Tuesday, August 20, 2013

Black Sabbath - Never Say Die!





Things had gotten so bad for Black Sabbath during Technical Ecstasy that the members of the band had decided to replace Ozzy with the singer of Savoy Brown.

Black Sabbath’s management (Sharon’s dad) suddenly realized “Who the fuck is Savoy Brown?” and, in an effort to save their famous client, pleaded to the band to call up Ozzy and reconcile.

While the band agreed, Osbourne proved to be just as unreliable as before, telling the band that he would resume his role in Black Sabbath while having nothing to do with any of the material they may have began with his replacement vocalist.

He also advised them that he had no material of his own to provide them.

The end result is the ironically titled Never Say Die! A hodgepodge collection of spliced together song bits, questionable new musical directions and a general malaise that seemed to take hold of every member that showed up to record the proceedings.

Generally dismissed by Sabbath fans, I revisited the album as the 2013 reunion tour’s imagery utilized much of the same visual concepts of this record, while completely avoiding any of Never Say Die’s material on stage.

Is it different than any other Sabbath record? Definitely. Was this difference a result of the band’s ambivalence towards their management’s demands to shit out another record? Absolutely.

But unlistenable? Hardly.

Never Say Die! Features a very compelling display of the band throwing ideas against the wall…any idea…just so they could get to the 40 minute mark and call it a day.

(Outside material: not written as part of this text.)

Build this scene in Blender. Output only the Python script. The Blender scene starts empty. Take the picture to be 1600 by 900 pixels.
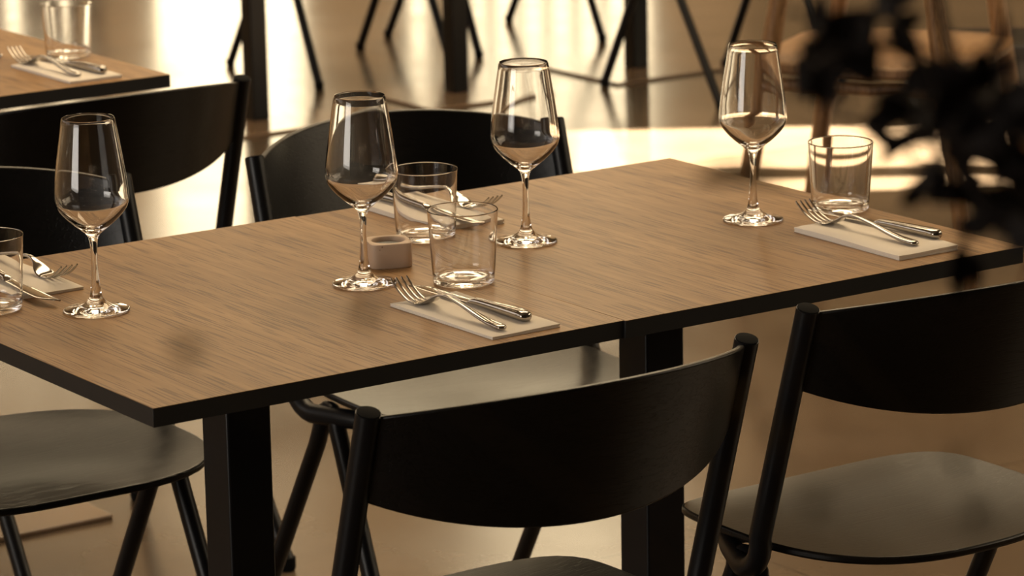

Further, the band found themselves booked in a Canadian studio in the dead of winter (cheaper rates) with a dead drum room and dead ambitions.

It eerily resembles the same decision that fictional group Spinal Tap undertook when lead guitarist Nigel Tuffnel left due to “creative differences.” Like the Tap’s foray into a new direction (“Jazz Trilogy”), Sabbath hired Don Airey to tinkle some ivories, let Iommi fart around with a few jazz chords and even did the unthinkable by tapping Wil Malone to help out with arranging a brass section for “Breakout.”

The new direction and panic makes for a record that is unlike anything else in the band’s catalog, to the point that drummer Bill Ward admits “All the songs are history now” on Never Say Die’s closing track, “Swinging The Chain.”

You read correctly, Bill Ward ends the proceedings with another track that Ozzy refused to sing.

It actually begins with a rollicking  title track that ranks as good as anything else in the band’s material, and there’s at least two other tracks that will satisfy most fans of Sabbath’s early material.

It’s the controversial mellow cuts like “Air Dance” and the other keyboard-laden titles like “Johnny Blade” that remain divisive among loyal headbangers-and these tracks do require an open mind.

For a record that sounds so tempestuous on paper and so schizophrenic on the playback head, Never Say Die! can be a fascinating glimpse into what Sabbath could have sounded like had they followed some of the new directions they tentatively touched upon.

This isn’t to suggest these would have been good directions, just different.

It has aged remarkably well and is, at least, on par with another dinosaur act that experienced a similar creative dry-sell: Led Zeppelin and their final offering In Through The Out Door.

Bill Ward seemed to foreshadow how the record would be received during his vocal take, declaring “We’re sorry that it ended that way” during “Swinging The Chain.” They may have not liked the end result-and the record’s follow-up with new vocalist Ronnie James Dio is unquestionably the best Sabbath album since the locomotive roll of the band’s first four releases.


But despite its obvious flaws and drama-filled back story, Never Say Die! is an overlooked example of how good Black Sabbath could be, even when they were on life support.